• [What is being asked]
Restate, word for word, every line of the data.

========================================

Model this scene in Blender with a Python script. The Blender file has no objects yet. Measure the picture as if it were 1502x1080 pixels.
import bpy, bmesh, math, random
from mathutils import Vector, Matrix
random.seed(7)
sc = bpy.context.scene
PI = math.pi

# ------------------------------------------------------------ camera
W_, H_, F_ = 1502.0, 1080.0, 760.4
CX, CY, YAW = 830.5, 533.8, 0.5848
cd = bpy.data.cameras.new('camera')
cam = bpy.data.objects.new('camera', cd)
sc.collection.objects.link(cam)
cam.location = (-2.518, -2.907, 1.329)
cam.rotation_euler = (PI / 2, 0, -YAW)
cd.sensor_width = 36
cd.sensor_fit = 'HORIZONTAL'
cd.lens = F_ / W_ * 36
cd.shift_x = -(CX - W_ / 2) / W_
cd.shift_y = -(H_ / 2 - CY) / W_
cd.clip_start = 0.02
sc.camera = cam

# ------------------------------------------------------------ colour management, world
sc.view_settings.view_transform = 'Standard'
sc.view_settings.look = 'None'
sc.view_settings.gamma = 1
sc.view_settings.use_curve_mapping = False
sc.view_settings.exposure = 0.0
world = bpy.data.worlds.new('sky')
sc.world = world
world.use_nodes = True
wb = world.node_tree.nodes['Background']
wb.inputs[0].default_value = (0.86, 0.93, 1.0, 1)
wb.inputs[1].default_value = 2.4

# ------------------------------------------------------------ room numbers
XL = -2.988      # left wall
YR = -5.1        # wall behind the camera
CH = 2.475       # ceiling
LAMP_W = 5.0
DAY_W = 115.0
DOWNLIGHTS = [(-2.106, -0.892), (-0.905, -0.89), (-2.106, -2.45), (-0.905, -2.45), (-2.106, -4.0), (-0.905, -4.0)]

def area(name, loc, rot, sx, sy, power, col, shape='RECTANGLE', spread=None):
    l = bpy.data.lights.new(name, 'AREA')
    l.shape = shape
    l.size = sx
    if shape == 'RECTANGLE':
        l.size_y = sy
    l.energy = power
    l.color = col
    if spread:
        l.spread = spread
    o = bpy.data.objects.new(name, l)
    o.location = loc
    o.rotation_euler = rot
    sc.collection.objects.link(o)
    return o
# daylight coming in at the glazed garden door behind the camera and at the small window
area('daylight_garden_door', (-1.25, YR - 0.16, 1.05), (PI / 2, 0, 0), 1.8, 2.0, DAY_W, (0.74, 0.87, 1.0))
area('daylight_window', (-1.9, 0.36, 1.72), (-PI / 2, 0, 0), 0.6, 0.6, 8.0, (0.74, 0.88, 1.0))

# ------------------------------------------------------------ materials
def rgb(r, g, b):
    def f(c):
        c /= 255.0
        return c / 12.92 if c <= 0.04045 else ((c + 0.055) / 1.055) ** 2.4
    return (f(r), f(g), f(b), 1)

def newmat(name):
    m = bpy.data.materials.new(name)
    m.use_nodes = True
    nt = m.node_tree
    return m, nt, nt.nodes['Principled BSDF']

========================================

• [Task output]
Model this scene in Blender with a Python script. The Blender file has no objects yet. Measure the picture as if it were 1502x1080 pixels.
import bpy, bmesh, math, random
from mathutils import Vector, Matrix
random.seed(7)
sc = bpy.context.scene
PI = math.pi

# ------------------------------------------------------------ camera
W_, H_, F_ = 1502.0, 1080.0, 760.4
CX, CY, YAW = 830.5, 533.8, 0.5848
cd = bpy.data.cameras.new('camera')
cam = bpy.data.objects.new('camera', cd)
sc.collection.objects.link(cam)
cam.location = (-2.518, -2.907, 1.329)
cam.rotation_euler = (PI / 2, 0, -YAW)
cd.sensor_width = 36
cd.sensor_fit = 'HORIZONTAL'
cd.lens = F_ / W_ * 36
cd.shift_x = -(CX - W_ / 2) / W_
cd.shift_y = -(H_ / 2 - CY) / W_
cd.clip_start = 0.02
sc.camera = cam

# ------------------------------------------------------------ colour management, world
sc.view_settings.view_transform = 'Standard'
sc.view_settings.look = 'None'
sc.view_settings.gamma = 1
sc.view_settings.use_curve_mapping = False
sc.view_settings.exposure = 0.0
world = bpy.data.worlds.new('sky')
sc.world = world
world.use_nodes = True
wb = world.node_tree.nodes['Background']
wb.inputs[0].default_value = (0.86, 0.93, 1.0, 1)
wb.inputs[1].default_value = 2.4

# ------------------------------------------------------------ room numbers
XL = -2.988      # left wall
YR = -5.1        # wall behind the camera
CH = 2.475       # ceiling
LAMP_W = 5.0
DAY_W = 115.0
DOWNLIGHTS = [(-2.106, -0.892), (-0.905, -0.89), (-2.106, -2.45), (-0.905, -2.45), (-2.106, -4.0), (-0.905, -4.0)]

def area(name, loc, rot, sx, sy, power, col, shape='RECTANGLE', spread=None):
    l = bpy.data.lights.new(name, 'AREA')
    l.shape = shape
    l.size = sx
    if shape == 'RECTANGLE':
        l.size_y = sy
    l.energy = power
    l.color = col
    if spread:
        l.spread = spread
    o = bpy.data.objects.new(name, l)
    o.location = loc
    o.rotation_euler = rot
    sc.collection.objects.link(o)
    return o
# daylight coming in at the glazed garden door behind the camera and at the small window
area('daylight_garden_door', (-1.25, YR - 0.16, 1.05), (PI / 2, 0, 0), 1.8, 2.0, DAY_W, (0.74, 0.87, 1.0))
area('daylight_window', (-1.9, 0.36, 1.72), (-PI / 2, 0, 0), 0.6, 0.6, 8.0, (0.74, 0.88, 1.0))

# ------------------------------------------------------------ materials
def rgb(r, g, b):
    def f(c):
        c /= 255.0
        return c / 12.92 if c <= 0.04045 else ((c + 0.055) / 1.055) ** 2.4
    return (f(r), f(g), f(b), 1)

def newmat(name):
    m = bpy.data.materials.new(name)
    m.use_nodes = True
    nt = m.node_tree
    return m, nt, nt.nodes['Principled BSDF']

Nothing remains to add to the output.